Martin Flašar is an assistant professor at the Department of Musicology, Masaryk University in Brno. Among his specializations belong contemporary music and media, multimedia and electroacoustic music. In 2010 he reached the Ph.D. qualification with the dissertation Le Corbusier, E. Varese, I. Xenakis: Poème électronique (1958). Facts, contexts, interpretations awarded by the First Prize in the Best Master and Doctoral Interdisciplinary Thesis Competition (Olomouc, 2011), later published by Masaryk University and nominated for F. X. Šalda Prize. As an co-author he published several monographies focused on the contemporary audio culture in Central Europe and relations between art and science (for example Sound Exchange : Experimentelle Musikkulturen in Mitteleuropa. Saarbrücken: PFAU Verlag, 2012). He is an ex- member of the Grant commission for classical music of the Ministry of Culture of the Czech Republic and a long-term associate of the Czech Radio 3, Czech music journals and newspapers.

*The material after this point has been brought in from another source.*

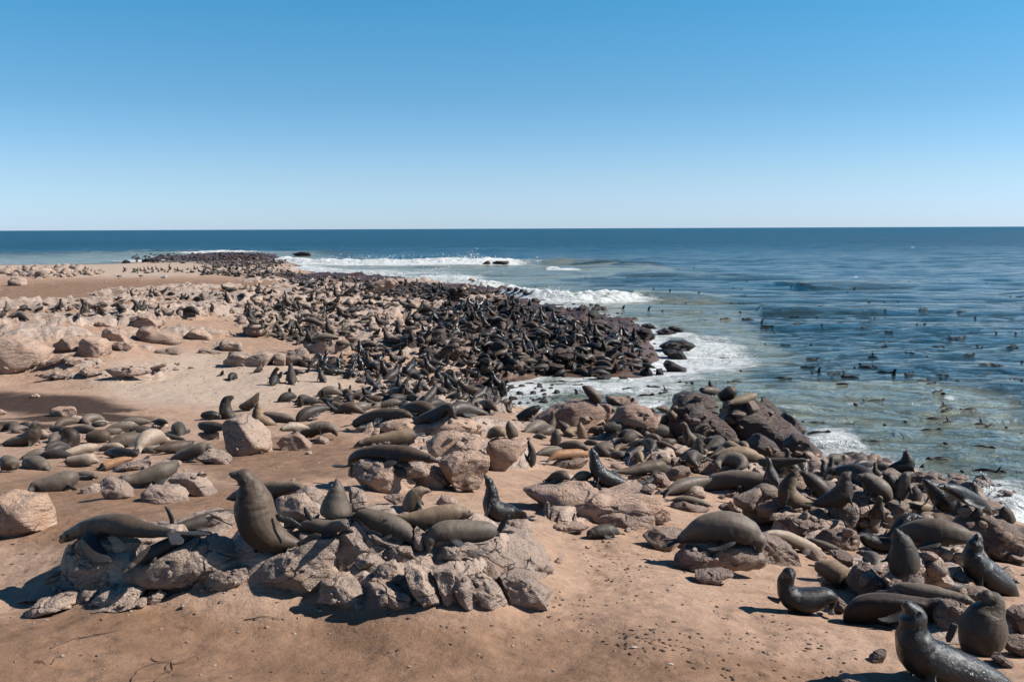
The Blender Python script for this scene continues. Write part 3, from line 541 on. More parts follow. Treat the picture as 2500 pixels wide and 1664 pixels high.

Teaching silence: Listening long before music

In 2009, in a review of Hana Adámková Heidrová’s book Music-Ecological Issues and Their Place in Contemporary Music Education, I wrote to Opus musicum that the concept of music education based on listening to “classical” authors and song singing (from folk to popular) is definitely outdated and that an understanding the sounds of our world proves to be a far more ambitious goal than the above- mentioned anachronistic “national revival” project. At that time my idea was criticized by traditional musicology. Today we find ourselves in a situation where it is obvious that Czech music education and musicology should have solved this problem long ago. Therefore, in recent years and decades, projects have emerged that realize that music – although it is a natural human activity – finds itself at the very top of sonic art.